Sen aslında çok değerlisin. Mesela bir kilim olduğunu düşün. Sahibi için çok değerli ilmek ilmek işlenen! Her ipi sevgi renklerinin cümbüşü ile boyanmış.Ama kirlenmiş ve o tozlardan kurtulmak için temizlenmesi gereken... Eskisi gibi olması için onu bir güzel falakaya yatırmak gerekir. Demem o ki,balkondan sarkıtır elimize de bir sopa alır, var gücümüzle vururuz. Kirden, tozdan arınmak için darbe üzerine darbe yer suçsuz günahsız! Sevmediğinden değil, onun daha güzel görünmesi için!Seni de bir ilahi güç temizlemek, hamlığını gidermek için zorluklarla sınıyor. 

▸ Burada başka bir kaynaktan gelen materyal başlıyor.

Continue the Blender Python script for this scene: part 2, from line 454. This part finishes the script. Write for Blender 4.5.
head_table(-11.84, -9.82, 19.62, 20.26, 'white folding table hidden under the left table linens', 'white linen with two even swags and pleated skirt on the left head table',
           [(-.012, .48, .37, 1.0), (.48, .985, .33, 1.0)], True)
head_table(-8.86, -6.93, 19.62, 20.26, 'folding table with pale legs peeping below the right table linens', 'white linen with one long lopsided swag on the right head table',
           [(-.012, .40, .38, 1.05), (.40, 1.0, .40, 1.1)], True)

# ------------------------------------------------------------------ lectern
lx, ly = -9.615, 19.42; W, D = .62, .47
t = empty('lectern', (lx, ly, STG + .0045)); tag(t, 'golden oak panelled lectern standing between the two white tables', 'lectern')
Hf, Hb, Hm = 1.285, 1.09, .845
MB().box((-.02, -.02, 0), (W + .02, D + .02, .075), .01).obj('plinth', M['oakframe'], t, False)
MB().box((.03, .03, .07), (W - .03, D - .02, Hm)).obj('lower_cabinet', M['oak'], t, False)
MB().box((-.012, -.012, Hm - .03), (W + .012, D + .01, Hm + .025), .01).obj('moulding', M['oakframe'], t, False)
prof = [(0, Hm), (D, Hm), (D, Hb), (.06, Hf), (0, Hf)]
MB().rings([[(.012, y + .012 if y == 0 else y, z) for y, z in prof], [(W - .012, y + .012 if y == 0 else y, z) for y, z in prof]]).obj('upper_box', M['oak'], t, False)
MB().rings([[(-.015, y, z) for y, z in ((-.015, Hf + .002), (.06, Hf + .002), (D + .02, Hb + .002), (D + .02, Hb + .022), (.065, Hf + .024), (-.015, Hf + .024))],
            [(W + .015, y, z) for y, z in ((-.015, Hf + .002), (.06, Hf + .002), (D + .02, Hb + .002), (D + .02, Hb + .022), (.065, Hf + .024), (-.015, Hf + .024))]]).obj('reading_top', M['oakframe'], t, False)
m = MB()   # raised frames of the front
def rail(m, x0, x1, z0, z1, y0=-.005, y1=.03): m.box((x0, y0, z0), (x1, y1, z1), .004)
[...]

Aslında tam da Dostoyevski'nin söylediği gibi; “İnsana özgü bir yeteneksizliktir yaşayamamak, yoksa hangi balık boğmuş kendini, hangi serçe atlamış damdan?..”

Hayata daima pembe inanç gözlükleriyle bakmak gerekir. Çünkü “seni hayatta bırakmam” diyenlerin arasında doğru söyleyen bir tek Allah'tır. Gurbetteyiz. Vuslat yakındır. Hayat kısa ama umutların, hayallerin en sevdiği gün olan yarınlar vardır. Umut ile yarına! Vesselam.